→ PROBLEM TO SOLVE
Output the lines that follow exactly as they are.

→ SUPPLIED DATA
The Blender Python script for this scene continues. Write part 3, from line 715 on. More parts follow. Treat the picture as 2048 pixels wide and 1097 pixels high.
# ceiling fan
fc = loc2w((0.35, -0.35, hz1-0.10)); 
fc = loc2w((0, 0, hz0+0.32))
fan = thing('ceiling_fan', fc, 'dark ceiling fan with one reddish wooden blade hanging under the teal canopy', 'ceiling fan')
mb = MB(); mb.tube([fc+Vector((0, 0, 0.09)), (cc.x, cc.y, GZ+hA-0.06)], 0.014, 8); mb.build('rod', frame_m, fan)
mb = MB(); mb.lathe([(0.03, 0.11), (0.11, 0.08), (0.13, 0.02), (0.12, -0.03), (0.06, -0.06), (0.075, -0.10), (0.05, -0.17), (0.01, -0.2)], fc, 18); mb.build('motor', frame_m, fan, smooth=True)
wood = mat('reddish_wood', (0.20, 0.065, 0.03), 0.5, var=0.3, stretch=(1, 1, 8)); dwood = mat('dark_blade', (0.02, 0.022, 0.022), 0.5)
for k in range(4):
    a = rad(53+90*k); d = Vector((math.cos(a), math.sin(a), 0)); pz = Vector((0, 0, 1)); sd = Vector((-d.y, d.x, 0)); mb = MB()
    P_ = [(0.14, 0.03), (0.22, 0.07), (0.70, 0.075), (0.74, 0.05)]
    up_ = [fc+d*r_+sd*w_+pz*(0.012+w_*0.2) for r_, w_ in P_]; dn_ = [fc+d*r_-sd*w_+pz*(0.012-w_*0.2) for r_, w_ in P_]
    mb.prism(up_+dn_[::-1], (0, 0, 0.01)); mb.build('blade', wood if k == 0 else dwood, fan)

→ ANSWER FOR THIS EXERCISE
The Blender Python script for this scene continues. Write part 3, from line 715 on. More parts follow. Treat the picture as 2048 pixels wide and 1097 pixels high.
# ceiling fan
fc = loc2w((0.35, -0.35, hz1-0.10)); 
fc = loc2w((0, 0, hz0+0.32))
fan = thing('ceiling_fan', fc, 'dark ceiling fan with one reddish wooden blade hanging under the teal canopy', 'ceiling fan')
mb = MB(); mb.tube([fc+Vector((0, 0, 0.09)), (cc.x, cc.y, GZ+hA-0.06)], 0.014, 8); mb.build('rod', frame_m, fan)
mb = MB(); mb.lathe([(0.03, 0.11), (0.11, 0.08), (0.13, 0.02), (0.12, -0.03), (0.06, -0.06), (0.075, -0.10), (0.05, -0.17), (0.01, -0.2)], fc, 18); mb.build('motor', frame_m, fan, smooth=True)
wood = mat('reddish_wood', (0.20, 0.065, 0.03), 0.5, var=0.3, stretch=(1, 1, 8)); dwood = mat('dark_blade', (0.02, 0.022, 0.022), 0.5)
for k in range(4):
    a = rad(53+90*k); d = Vector((math.cos(a), math.sin(a), 0)); pz = Vector((0, 0, 1)); sd = Vector((-d.y, d.x, 0)); mb = MB()
    P_ = [(0.14, 0.03), (0.22, 0.07), (0.70, 0.075), (0.74, 0.05)]
    up_ = [fc+d*r_+sd*w_+pz*(0.012+w_*0.2) for r_, w_ in P_]; dn_ = [fc+d*r_-sd*w_+pz*(0.012-w_*0.2) for r_, w_ in P_]
    mb.prism(up_+dn_[::-1], (0, 0, 0.01)); mb.build('blade', wood if k == 0 else dwood, fan)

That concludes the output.